DATASET EXTRACT:
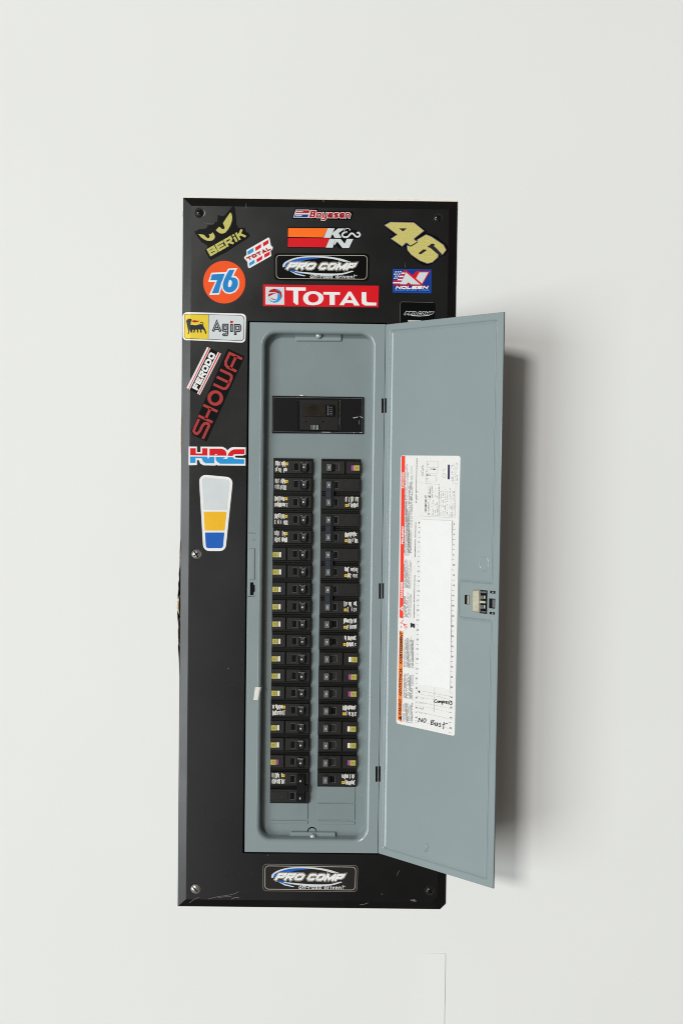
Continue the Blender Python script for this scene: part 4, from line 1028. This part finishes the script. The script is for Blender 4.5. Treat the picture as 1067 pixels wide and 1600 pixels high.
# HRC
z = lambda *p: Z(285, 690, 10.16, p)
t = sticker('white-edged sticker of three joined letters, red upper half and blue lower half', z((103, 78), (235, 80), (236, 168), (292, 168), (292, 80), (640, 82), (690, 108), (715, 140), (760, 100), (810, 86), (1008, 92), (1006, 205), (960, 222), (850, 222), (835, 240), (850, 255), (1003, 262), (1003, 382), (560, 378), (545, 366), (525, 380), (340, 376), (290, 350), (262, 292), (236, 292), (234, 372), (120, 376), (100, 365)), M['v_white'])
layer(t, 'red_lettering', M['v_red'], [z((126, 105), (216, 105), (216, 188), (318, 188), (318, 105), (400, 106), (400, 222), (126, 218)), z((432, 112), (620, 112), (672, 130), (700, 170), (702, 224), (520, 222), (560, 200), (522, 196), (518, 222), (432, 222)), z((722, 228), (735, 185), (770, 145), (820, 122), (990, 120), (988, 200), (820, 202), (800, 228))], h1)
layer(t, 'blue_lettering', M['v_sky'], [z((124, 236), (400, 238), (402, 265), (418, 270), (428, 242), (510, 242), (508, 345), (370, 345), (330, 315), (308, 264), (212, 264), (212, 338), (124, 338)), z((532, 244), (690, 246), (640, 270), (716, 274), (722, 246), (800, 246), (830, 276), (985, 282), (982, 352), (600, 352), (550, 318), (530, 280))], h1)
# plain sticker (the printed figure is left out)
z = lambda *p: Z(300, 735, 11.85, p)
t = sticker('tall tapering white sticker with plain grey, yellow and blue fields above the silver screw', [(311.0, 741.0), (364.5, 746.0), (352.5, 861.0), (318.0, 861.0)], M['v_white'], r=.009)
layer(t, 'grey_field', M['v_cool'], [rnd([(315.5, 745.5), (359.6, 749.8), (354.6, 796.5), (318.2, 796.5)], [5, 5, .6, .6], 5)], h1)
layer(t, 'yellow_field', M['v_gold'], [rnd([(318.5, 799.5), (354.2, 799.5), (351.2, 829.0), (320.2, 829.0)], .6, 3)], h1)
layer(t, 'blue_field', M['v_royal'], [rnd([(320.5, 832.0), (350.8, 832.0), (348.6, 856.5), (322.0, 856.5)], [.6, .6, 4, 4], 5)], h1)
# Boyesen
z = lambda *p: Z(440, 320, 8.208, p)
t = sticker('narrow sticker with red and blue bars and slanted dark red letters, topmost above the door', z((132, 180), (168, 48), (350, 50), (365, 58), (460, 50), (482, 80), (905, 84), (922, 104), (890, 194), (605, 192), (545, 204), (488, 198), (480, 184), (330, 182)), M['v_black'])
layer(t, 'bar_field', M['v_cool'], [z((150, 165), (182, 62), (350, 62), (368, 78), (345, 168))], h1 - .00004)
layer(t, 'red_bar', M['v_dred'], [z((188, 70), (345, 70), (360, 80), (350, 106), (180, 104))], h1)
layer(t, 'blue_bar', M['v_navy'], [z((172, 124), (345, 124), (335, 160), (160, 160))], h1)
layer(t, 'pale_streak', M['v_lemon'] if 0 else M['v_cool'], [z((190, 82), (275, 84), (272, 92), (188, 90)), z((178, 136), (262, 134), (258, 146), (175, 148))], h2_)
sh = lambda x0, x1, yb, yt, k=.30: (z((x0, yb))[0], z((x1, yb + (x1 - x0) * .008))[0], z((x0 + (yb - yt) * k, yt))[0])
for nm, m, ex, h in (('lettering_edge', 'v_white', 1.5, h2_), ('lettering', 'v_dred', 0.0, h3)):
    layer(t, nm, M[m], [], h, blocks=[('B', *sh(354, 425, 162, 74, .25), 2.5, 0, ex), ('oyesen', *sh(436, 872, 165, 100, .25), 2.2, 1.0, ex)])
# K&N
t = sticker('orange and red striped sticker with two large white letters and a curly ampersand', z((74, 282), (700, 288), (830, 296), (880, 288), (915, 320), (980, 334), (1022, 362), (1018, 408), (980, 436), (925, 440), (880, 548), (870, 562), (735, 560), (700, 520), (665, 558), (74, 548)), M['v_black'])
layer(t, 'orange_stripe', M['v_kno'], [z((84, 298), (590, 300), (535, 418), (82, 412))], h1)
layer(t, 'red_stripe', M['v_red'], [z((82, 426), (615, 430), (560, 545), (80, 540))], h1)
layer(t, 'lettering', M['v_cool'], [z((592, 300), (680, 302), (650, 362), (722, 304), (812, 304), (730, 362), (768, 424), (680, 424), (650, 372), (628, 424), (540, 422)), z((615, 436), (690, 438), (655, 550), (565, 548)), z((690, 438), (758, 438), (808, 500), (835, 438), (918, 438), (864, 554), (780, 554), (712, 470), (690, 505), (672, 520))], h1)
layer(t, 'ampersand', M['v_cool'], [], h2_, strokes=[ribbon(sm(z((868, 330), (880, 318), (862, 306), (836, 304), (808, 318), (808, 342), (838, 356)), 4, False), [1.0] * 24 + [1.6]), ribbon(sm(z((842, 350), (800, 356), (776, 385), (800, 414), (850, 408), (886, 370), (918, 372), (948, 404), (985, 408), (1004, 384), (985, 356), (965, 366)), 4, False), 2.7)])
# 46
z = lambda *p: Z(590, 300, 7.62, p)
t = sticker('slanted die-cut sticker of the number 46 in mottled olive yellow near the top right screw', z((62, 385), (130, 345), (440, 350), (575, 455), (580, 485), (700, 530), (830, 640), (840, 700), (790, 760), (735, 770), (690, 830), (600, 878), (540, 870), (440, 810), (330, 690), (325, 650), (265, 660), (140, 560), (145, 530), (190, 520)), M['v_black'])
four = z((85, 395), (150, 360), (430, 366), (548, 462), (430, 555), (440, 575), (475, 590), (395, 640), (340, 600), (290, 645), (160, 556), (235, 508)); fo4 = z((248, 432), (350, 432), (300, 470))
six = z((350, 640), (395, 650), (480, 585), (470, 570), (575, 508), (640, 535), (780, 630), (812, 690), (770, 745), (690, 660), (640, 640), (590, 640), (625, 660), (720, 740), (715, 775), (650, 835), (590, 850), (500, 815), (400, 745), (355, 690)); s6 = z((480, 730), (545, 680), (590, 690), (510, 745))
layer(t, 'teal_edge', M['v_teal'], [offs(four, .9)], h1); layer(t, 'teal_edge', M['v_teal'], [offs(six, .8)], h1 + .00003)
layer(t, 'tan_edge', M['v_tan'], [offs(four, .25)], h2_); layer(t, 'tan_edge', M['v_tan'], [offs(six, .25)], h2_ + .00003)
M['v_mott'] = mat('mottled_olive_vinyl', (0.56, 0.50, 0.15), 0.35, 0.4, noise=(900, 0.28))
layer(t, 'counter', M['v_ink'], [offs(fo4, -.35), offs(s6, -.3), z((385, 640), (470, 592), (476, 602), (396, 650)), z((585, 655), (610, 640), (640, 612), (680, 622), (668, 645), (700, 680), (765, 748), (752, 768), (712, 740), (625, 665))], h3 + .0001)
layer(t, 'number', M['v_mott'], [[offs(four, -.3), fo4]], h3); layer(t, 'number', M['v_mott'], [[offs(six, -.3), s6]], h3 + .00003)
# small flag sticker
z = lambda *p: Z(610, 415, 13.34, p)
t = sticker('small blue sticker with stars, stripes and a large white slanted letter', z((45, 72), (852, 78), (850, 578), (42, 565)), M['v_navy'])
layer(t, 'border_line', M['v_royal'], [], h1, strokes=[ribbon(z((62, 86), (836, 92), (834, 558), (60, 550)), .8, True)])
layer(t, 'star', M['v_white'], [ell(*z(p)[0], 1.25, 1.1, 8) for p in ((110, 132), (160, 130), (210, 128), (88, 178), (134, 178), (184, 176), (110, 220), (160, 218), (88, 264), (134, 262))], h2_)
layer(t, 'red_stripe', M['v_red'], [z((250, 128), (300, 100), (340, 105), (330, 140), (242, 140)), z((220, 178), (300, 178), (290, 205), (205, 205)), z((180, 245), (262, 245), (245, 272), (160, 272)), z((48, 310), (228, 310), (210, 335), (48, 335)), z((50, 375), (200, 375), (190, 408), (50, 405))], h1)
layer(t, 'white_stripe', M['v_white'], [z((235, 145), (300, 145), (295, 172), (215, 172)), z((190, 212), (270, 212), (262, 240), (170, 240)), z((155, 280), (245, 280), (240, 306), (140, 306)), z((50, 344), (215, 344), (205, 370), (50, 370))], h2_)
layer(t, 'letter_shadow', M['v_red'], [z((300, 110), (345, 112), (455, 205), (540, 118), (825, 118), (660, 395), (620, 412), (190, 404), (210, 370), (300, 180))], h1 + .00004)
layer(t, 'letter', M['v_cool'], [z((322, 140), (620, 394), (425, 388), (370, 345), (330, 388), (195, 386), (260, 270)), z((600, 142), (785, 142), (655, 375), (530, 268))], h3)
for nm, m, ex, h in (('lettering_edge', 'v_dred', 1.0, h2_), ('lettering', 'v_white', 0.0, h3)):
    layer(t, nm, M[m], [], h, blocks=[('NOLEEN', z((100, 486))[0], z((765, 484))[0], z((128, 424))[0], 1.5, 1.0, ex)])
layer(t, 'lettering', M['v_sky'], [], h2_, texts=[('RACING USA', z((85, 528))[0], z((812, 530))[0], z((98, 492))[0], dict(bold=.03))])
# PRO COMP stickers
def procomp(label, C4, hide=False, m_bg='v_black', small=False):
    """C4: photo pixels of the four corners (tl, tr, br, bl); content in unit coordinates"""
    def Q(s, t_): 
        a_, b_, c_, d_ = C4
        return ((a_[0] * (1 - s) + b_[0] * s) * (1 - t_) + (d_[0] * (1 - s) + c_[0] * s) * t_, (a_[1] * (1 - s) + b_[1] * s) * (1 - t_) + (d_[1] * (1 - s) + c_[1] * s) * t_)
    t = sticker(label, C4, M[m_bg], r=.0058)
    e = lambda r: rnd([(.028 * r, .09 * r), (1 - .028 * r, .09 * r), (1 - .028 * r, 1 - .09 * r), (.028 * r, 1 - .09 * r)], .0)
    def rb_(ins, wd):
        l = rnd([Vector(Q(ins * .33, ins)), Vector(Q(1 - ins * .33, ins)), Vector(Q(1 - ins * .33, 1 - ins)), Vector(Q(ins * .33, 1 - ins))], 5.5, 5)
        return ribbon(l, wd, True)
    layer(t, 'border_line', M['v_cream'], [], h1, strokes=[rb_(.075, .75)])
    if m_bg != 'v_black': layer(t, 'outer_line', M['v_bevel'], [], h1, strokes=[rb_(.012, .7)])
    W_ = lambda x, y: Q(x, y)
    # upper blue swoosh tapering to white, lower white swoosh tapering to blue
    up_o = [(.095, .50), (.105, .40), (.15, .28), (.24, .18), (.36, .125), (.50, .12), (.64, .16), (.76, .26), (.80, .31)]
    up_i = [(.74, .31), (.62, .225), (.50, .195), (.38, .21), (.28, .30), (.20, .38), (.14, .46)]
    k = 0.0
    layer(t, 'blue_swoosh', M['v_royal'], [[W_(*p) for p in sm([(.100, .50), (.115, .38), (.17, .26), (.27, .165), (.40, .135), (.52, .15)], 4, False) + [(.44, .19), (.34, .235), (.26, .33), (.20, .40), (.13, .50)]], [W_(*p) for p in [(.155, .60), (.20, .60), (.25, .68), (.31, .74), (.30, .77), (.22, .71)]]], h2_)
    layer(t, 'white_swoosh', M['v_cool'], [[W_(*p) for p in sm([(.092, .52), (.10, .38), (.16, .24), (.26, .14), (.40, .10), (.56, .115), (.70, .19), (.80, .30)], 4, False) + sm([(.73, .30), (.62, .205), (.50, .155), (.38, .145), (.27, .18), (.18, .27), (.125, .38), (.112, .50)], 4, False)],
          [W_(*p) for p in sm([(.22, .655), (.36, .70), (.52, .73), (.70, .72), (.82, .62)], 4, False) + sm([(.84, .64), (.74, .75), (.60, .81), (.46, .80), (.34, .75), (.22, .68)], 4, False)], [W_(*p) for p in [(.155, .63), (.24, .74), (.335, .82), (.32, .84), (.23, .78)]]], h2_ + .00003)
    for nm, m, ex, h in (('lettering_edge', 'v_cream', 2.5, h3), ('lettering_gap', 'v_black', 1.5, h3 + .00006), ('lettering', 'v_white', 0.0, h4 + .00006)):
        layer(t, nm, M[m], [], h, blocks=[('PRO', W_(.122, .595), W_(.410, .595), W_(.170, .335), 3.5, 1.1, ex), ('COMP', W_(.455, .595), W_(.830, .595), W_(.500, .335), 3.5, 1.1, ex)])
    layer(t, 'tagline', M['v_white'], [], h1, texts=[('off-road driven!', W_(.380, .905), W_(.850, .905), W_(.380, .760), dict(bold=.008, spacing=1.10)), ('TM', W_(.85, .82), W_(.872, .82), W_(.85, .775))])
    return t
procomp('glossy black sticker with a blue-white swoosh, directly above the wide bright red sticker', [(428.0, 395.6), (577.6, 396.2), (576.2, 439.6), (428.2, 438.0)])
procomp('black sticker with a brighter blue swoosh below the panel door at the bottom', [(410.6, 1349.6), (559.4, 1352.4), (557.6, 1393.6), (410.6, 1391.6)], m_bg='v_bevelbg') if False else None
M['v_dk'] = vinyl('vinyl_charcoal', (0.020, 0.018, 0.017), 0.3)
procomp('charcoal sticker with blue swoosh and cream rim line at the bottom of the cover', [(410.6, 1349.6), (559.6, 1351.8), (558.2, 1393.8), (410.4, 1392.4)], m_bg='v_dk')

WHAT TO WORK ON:
In the listing above, find the lines holding the word "pixels" and copy them.

COMPLETE OUTPUT:
Continue the Blender Python script for this scene: part 4, from line 1028. This part finishes the script. The script is for Blender 4.5. Treat the picture as 1067 pixels wide and 1600 pixels high.
    """C4: photo pixels of the four corners (tl, tr, br, bl); content in unit coordinates"""